──────── Recorded information ────────

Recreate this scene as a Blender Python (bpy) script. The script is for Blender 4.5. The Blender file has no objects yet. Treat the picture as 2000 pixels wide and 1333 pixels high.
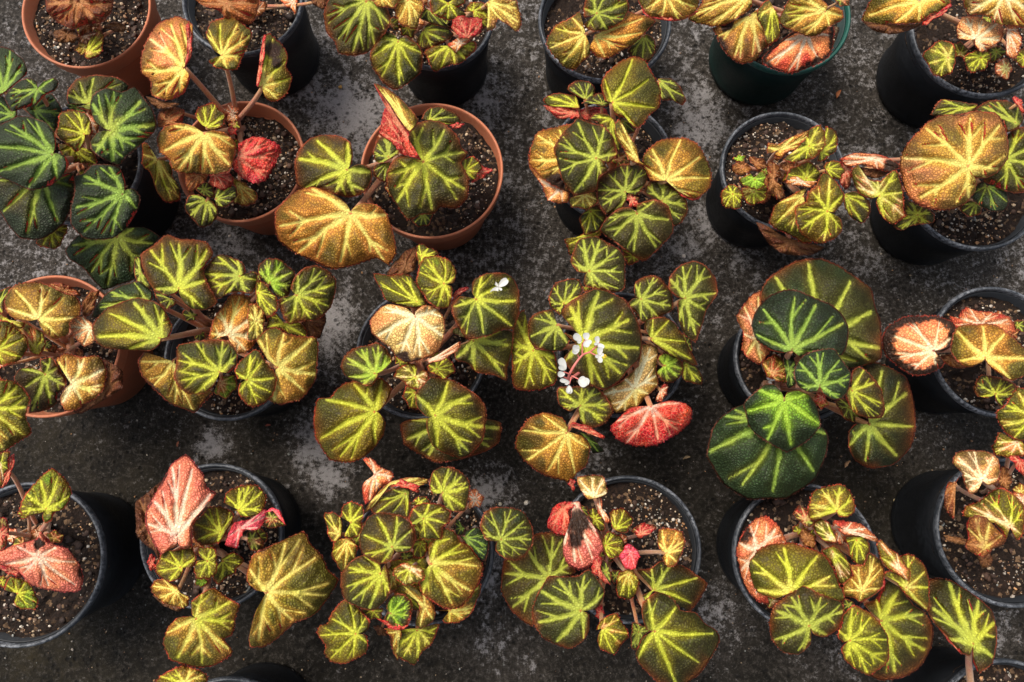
import bpy, math, random
import numpy as np
from mathutils import Vector
R_ = math.radians
scene = bpy.context.scene
col = scene.collection

# ---------------------------------------------------------------- camera, sky, sun, exposure
F_PX = 1500.0                       # focal length in photo pixels (photo is 2000 wide)
CAM_H = 1.0
TILT = math.atan(0.165)
cam_d = bpy.data.cameras.new('camera')
cam = bpy.data.objects.new('camera', cam_d)
col.objects.link(cam)
cam.location = (0, 0, CAM_H)
cam.rotation_euler = (TILT, 0, 0)
cam_d.sensor_width = 36.0
cam_d.lens = 36.0 * F_PX / 2000.0
cam_d.clip_start = 0.01
cam_d.clip_end = 200
scene.camera = cam

SUN_EL, SUN_AZ = R_(64), R_(310)     # azimuth clockwise from +Y (up the picture)
world = bpy.data.worlds.new('World')
scene.world = world
world.use_nodes = True
wn = world.node_tree
sky = wn.nodes.new('ShaderNodeTexSky')
sky.sky_type = 'NISHITA'
sky.sun_disc = False
sky.sun_elevation = SUN_EL
sky.sun_rotation = SUN_AZ
sky.air_density = 1.0
sky.dust_density = 3.0
sky.ozone_density = 0.6
bg = wn.nodes['Background']
bg.inputs['Strength'].default_value = 0.12
hs = wn.nodes.new('ShaderNodeHueSaturation'); hs.inputs['Saturation'].default_value = 0.45      # hazy white glasshouse daylight
wn.links.new(sky.outputs[0], hs.inputs['Color']); wn.links.new(hs.outputs[0], bg.inputs['Color'])
sun_d = bpy.data.lights.new('sun', 'SUN')
sun_d.energy = 2.0
sun_d.angle = R_(24)
sun_d.color = (1.0, 0.93, 0.82)
sun = bpy.data.objects.new('sun', sun_d)
col.objects.link(sun)
sd = Vector((math.sin(SUN_AZ) * math.cos(SUN_EL), math.cos(SUN_AZ) * math.cos(SUN_EL), math.sin(SUN_EL)))
sun.rotation_euler = sd.to_track_quat('Z', 'Y').to_euler()
scene.view_settings.view_transform = 'Standard'
scene.view_settings.look = 'None'
scene.view_settings.exposure = 0.90
scene.view_settings.gamma = 1.0

ct, st = math.cos(TILT), math.sin(TILT)
def unproj(px, py, z):
    """photo pixel (arrays allowed) -> world x, y on height z"""
    px = np.asarray(px, float); py = np.asarray(py, float); z = np.asarray(z, float)
    X = (px - 1000.0) / F_PX
    Y = (666.5 - py) / F_PX
    dy = Y * ct + st
    dz = Y * st - ct
    k = (z - CAM_H) / dz
    return X * k, dy * k
def pxsize(x, y, z):
    """metres per photo pixel at a world point"""
    depth = y * st - (z - CAM_H) * ct
    return depth / F_PX

# ---------------------------------------------------------------- helpers
def link(o, parent=None):
    col.objects.link(o)
    if parent is not None: o.parent = parent
    return o
def mesh_np(name, V, Fq, mat, parent=None, loc=(0, 0, 0), smooth=True, attrs=None):
    """V (n,3) array, Fq list of faces or (m,k) array"""
    me = bpy.data.meshes.new(name)
    V = np.asarray(V, np.float32)
    if isinstance(Fq, np.ndarray):
        m, k = Fq.shape
        me.vertices.add(len(V)); me.vertices.foreach_set('co', V.ravel())
        me.loops.add(m * k); me.loops.foreach_set('vertex_index', Fq.astype(np.int32).ravel())
        me.polygons.add(m)
        me.polygons.foreach_set('loop_start', np.arange(0, m * k, k, dtype=np.int32))
        me.update(calc_edges=True)
    else:
        me.from_pydata([tuple(map(float, v)) for v in V], [], [tuple(int(i) for i in f) for f in Fq]); me.update()
    if smooth: me.polygons.foreach_set('use_smooth', np.ones(len(me.polygons), bool))
    for nm, (typ, arr) in (attrs or {}).items():
        a = me.attributes.new(nm, typ, 'POINT')
        a.data.foreach_set({'FLOAT_COLOR': 'color', 'FLOAT_VECTOR': 'vector', 'FLOAT': 'value'}[typ], np.asarray(arr, np.float32).ravel())
    me.materials.append(mat)
    o = bpy.data.objects.new(name, me)
    o.location = loc
    return link(o, parent)
def lathe(profile, n=72, wob=0.0, seed=0):
    """profile [(r,z)] -> verts, quad faces"""
    rs = np.random.RandomState(seed)
    th = np.linspace(0, 2 * np.pi, n, endpoint=False)
    w = 1 + wob * (np.sin(2 * th + rs.rand() * 6) + 0.5 * np.sin(3 * th + rs.rand() * 6))
    V = []
    for r, z in profile:
        V.append(np.stack([r * w * np.cos(th), r * w * np.sin(th), np.full(n, z)], 1))
    V = np.concatenate(V)
    m = len(profile)
    i = np.arange(m - 1)[:, None] * n; j = np.arange(n)[None, :]; j2 = (j + 1) % n
    Fq = np.stack([i + j, i + j2, i + n + j2, i + n + j], -1).reshape(-1, 4)
    return V, Fq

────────

Make an exact copy of the data above, pictures excluded.

Recreate this scene as a Blender Python (bpy) script. The script is for Blender 4.5. The Blender file has no objects yet. Treat the picture as 2000 pixels wide and 1333 pixels high.
import bpy, math, random
import numpy as np
from mathutils import Vector
R_ = math.radians
scene = bpy.context.scene
col = scene.collection

# ---------------------------------------------------------------- camera, sky, sun, exposure
F_PX = 1500.0                       # focal length in photo pixels (photo is 2000 wide)
CAM_H = 1.0
TILT = math.atan(0.165)
cam_d = bpy.data.cameras.new('camera')
cam = bpy.data.objects.new('camera', cam_d)
col.objects.link(cam)
cam.location = (0, 0, CAM_H)
cam.rotation_euler = (TILT, 0, 0)
cam_d.sensor_width = 36.0
cam_d.lens = 36.0 * F_PX / 2000.0
cam_d.clip_start = 0.01
cam_d.clip_end = 200
scene.camera = cam

SUN_EL, SUN_AZ = R_(64), R_(310)     # azimuth clockwise from +Y (up the picture)
world = bpy.data.worlds.new('World')
scene.world = world
world.use_nodes = True
wn = world.node_tree
sky = wn.nodes.new('ShaderNodeTexSky')
sky.sky_type = 'NISHITA'
sky.sun_disc = False
sky.sun_elevation = SUN_EL
sky.sun_rotation = SUN_AZ
sky.air_density = 1.0
sky.dust_density = 3.0
sky.ozone_density = 0.6
bg = wn.nodes['Background']
bg.inputs['Strength'].default_value = 0.12
hs = wn.nodes.new('ShaderNodeHueSaturation'); hs.inputs['Saturation'].default_value = 0.45      # hazy white glasshouse daylight
wn.links.new(sky.outputs[0], hs.inputs['Color']); wn.links.new(hs.outputs[0], bg.inputs['Color'])
sun_d = bpy.data.lights.new('sun', 'SUN')
sun_d.energy = 2.0
sun_d.angle = R_(24)
sun_d.color = (1.0, 0.93, 0.82)
sun = bpy.data.objects.new('sun', sun_d)
col.objects.link(sun)
sd = Vector((math.sin(SUN_AZ) * math.cos(SUN_EL), math.cos(SUN_AZ) * math.cos(SUN_EL), math.sin(SUN_EL)))
sun.rotation_euler = sd.to_track_quat('Z', 'Y').to_euler()
scene.view_settings.view_transform = 'Standard'
scene.view_settings.look = 'None'
scene.view_settings.exposure = 0.90
scene.view_settings.gamma = 1.0

ct, st = math.cos(TILT), math.sin(TILT)
def unproj(px, py, z):
    """photo pixel (arrays allowed) -> world x, y on height z"""
    px = np.asarray(px, float); py = np.asarray(py, float); z = np.asarray(z, float)
    X = (px - 1000.0) / F_PX
    Y = (666.5 - py) / F_PX
    dy = Y * ct + st
    dz = Y * st - ct
    k = (z - CAM_H) / dz
    return X * k, dy * k
def pxsize(x, y, z):
    """metres per photo pixel at a world point"""
    depth = y * st - (z - CAM_H) * ct
    return depth / F_PX

# ---------------------------------------------------------------- helpers
def link(o, parent=None):
    col.objects.link(o)
    if parent is not None: o.parent = parent
    return o
def mesh_np(name, V, Fq, mat, parent=None, loc=(0, 0, 0), smooth=True, attrs=None):
    """V (n,3) array, Fq list of faces or (m,k) array"""
    me = bpy.data.meshes.new(name)
    V = np.asarray(V, np.float32)
    if isinstance(Fq, np.ndarray):
        m, k = Fq.shape
        me.vertices.add(len(V)); me.vertices.foreach_set('co', V.ravel())
        me.loops.add(m * k); me.loops.foreach_set('vertex_index', Fq.astype(np.int32).ravel())
        me.polygons.add(m)
        me.polygons.foreach_set('loop_start', np.arange(0, m * k, k, dtype=np.int32))
        me.update(calc_edges=True)
    else:
        me.from_pydata([tuple(map(float, v)) for v in V], [], [tuple(int(i) for i in f) for f in Fq]); me.update()
    if smooth: me.polygons.foreach_set('use_smooth', np.ones(len(me.polygons), bool))
    for nm, (typ, arr) in (attrs or {}).items():
        a = me.attributes.new(nm, typ, 'POINT')
        a.data.foreach_set({'FLOAT_COLOR': 'color', 'FLOAT_VECTOR': 'vector', 'FLOAT': 'value'}[typ], np.asarray(arr, np.float32).ravel())
    me.materials.append(mat)
    o = bpy.data.objects.new(name, me)
    o.location = loc
    return link(o, parent)
def lathe(profile, n=72, wob=0.0, seed=0):
    """profile [(r,z)] -> verts, quad faces"""
    rs = np.random.RandomState(seed)
    th = np.linspace(0, 2 * np.pi, n, endpoint=False)
    w = 1 + wob * (np.sin(2 * th + rs.rand() * 6) + 0.5 * np.sin(3 * th + rs.rand() * 6))
    V = []
    for r, z in profile:
        V.append(np.stack([r * w * np.cos(th), r * w * np.sin(th), np.full(n, z)], 1))
    V = np.concatenate(V)
    m = len(profile)
    i = np.arange(m - 1)[:, None] * n; j = np.arange(n)[None, :]; j2 = (j + 1) % n
    Fq = np.stack([i + j, i + j2, i + n + j2, i + n + j], -1).reshape(-1, 4)
    return V, Fq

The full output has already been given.